## What to work on
Repeat the lines of the data that follow, please, starting at the first and stopping after the one with "the ground (m)".

Records from a collection
++++++++++
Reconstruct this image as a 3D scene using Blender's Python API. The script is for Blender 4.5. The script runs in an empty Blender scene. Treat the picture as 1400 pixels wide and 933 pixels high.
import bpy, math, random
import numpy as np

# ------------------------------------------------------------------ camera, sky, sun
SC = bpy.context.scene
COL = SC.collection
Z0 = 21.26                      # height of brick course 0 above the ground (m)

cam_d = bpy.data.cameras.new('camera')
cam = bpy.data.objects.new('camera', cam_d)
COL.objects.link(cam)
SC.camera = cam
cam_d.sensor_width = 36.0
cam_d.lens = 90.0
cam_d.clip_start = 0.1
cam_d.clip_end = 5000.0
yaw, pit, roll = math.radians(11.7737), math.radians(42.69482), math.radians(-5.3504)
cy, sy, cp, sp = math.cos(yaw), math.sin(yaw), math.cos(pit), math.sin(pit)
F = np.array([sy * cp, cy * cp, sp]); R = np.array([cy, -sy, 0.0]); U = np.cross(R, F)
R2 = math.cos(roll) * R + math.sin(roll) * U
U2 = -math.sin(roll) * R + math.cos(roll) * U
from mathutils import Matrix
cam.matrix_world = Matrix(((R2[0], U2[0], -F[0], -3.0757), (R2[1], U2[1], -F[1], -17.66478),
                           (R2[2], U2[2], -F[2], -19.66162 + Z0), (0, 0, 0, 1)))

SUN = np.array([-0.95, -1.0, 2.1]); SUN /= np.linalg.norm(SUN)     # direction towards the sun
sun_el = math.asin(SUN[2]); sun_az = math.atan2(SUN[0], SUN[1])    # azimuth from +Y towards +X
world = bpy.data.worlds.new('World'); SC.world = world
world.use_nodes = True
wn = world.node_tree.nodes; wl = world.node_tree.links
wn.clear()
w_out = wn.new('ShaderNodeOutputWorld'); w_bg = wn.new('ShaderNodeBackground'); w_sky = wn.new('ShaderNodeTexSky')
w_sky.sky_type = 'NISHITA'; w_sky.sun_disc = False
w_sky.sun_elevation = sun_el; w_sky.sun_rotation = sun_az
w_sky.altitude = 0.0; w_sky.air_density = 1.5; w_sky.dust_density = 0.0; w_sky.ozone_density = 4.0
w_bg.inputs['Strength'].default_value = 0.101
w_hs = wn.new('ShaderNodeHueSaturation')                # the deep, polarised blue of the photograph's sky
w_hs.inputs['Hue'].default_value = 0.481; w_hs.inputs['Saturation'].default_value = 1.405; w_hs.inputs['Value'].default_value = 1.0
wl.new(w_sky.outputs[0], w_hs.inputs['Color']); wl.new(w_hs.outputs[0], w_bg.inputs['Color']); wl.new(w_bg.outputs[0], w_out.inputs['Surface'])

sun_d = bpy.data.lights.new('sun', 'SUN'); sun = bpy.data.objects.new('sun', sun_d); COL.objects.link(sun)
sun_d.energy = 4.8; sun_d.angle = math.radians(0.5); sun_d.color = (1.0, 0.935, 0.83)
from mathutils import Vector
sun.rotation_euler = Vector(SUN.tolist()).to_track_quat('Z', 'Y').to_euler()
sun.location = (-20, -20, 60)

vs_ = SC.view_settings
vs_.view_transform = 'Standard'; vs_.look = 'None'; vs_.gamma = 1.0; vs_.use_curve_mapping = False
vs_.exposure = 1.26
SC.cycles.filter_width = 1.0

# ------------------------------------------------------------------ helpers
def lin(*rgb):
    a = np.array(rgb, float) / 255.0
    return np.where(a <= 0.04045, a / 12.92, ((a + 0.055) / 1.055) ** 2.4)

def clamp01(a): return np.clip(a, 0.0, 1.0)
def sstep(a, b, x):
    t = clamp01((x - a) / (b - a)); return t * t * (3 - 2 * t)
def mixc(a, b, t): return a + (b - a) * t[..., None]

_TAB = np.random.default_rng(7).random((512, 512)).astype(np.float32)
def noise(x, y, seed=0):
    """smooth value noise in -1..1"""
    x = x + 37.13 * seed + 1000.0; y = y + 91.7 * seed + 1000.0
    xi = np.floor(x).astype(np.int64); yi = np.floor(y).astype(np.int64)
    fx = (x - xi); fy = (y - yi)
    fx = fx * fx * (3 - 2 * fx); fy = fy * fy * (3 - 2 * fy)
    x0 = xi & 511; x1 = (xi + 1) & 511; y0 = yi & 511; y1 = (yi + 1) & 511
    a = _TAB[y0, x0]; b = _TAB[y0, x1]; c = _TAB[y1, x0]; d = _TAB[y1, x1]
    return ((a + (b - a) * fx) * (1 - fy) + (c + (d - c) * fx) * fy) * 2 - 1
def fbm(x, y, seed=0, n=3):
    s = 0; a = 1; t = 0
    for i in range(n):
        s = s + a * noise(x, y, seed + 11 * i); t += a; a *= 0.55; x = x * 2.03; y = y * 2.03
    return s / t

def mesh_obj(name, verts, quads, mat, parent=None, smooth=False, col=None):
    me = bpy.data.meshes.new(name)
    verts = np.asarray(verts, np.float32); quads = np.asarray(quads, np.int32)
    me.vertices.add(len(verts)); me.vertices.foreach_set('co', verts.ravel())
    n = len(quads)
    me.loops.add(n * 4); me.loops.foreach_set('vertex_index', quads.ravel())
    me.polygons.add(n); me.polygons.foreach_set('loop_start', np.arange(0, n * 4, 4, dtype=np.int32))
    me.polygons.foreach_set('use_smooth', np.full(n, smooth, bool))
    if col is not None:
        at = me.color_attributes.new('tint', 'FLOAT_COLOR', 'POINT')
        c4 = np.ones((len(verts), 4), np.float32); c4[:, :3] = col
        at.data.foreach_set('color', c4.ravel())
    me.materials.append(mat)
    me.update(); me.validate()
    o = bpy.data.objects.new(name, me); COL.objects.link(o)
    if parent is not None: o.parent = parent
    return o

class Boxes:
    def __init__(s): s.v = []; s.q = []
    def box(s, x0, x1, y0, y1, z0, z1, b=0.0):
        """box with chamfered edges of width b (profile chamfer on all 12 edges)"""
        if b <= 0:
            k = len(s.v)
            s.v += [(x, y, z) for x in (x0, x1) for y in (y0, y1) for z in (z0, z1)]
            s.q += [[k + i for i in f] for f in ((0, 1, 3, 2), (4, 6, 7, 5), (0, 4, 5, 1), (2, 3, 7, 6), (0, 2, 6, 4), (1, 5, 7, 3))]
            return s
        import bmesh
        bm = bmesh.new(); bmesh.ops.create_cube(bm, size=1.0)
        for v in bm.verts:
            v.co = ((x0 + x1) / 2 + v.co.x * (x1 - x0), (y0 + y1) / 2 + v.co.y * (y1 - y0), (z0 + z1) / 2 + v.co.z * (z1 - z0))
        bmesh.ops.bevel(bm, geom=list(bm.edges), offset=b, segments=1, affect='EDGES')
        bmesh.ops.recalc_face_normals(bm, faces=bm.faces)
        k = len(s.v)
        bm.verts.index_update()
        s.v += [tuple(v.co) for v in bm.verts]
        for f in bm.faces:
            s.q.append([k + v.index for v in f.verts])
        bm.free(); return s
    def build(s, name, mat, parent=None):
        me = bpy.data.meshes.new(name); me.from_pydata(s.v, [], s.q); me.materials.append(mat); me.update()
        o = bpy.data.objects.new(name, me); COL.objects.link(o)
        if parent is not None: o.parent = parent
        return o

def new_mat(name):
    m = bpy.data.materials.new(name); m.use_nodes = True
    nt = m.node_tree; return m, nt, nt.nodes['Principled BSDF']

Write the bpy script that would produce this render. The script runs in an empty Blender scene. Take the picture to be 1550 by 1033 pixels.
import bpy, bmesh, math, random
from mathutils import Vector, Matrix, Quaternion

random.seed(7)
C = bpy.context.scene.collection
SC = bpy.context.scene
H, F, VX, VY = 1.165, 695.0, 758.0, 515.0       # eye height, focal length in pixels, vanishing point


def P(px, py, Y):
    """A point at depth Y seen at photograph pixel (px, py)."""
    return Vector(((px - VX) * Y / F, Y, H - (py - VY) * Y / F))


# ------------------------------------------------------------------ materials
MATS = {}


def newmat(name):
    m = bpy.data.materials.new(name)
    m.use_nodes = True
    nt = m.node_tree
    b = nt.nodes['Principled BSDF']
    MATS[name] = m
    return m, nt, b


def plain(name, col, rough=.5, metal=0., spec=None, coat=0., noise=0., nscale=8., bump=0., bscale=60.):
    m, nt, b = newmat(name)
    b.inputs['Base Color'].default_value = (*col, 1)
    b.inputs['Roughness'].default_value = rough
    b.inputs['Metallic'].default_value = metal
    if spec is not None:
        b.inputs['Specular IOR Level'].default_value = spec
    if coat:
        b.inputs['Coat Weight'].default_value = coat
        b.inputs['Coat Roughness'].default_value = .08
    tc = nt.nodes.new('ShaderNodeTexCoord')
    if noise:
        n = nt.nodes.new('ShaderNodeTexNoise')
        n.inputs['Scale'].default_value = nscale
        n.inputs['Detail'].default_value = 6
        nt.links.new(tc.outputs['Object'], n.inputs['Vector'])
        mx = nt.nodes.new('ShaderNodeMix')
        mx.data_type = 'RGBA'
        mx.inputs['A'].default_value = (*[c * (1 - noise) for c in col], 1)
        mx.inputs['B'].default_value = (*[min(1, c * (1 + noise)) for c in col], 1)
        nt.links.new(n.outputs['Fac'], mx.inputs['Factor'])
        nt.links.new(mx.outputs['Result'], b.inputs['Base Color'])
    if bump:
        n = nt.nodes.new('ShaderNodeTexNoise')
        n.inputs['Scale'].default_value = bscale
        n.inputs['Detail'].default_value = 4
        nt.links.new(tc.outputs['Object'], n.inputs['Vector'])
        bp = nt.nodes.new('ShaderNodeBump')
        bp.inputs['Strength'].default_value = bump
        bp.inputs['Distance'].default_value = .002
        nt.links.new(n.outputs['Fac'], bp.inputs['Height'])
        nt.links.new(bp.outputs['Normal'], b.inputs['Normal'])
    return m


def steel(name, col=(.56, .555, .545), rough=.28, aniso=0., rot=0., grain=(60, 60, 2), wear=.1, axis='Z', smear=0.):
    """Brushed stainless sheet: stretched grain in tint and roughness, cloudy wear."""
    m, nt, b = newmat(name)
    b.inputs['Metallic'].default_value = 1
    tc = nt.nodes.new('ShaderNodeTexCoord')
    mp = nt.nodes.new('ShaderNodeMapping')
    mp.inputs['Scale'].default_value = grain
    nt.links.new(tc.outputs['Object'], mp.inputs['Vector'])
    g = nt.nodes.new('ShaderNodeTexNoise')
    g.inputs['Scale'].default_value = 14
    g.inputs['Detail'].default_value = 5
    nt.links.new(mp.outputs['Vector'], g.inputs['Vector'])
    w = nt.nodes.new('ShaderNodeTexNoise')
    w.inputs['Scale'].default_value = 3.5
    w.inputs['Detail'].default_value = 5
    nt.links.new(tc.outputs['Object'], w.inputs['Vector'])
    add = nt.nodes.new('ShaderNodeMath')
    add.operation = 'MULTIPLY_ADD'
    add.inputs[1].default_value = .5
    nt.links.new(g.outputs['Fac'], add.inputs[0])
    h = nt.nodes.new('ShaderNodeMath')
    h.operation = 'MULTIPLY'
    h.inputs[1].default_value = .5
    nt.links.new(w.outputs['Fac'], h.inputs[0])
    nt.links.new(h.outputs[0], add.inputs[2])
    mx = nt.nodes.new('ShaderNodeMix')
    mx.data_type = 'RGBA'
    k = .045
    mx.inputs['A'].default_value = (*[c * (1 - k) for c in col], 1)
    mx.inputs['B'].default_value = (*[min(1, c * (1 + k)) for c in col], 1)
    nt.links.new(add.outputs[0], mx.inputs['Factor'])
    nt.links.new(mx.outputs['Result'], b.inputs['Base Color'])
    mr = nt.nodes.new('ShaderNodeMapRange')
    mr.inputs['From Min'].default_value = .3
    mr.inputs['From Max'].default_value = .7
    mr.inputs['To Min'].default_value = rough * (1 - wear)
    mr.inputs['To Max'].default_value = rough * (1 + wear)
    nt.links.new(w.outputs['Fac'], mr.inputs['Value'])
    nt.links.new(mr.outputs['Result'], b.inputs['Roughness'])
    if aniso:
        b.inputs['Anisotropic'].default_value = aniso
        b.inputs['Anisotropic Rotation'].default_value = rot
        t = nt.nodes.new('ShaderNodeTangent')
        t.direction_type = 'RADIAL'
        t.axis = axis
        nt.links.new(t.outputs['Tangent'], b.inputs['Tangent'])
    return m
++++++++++
## Task output
Reconstruct this image as a 3D scene using Blender's Python API. The script is for Blender 4.5. The script runs in an empty Blender scene. Treat the picture as 1400 pixels wide and 933 pixels high.
import bpy, math, random
import numpy as np

# ------------------------------------------------------------------ camera, sky, sun
SC = bpy.context.scene
COL = SC.collection
Z0 = 21.26                      # height of brick course 0 above the ground (m)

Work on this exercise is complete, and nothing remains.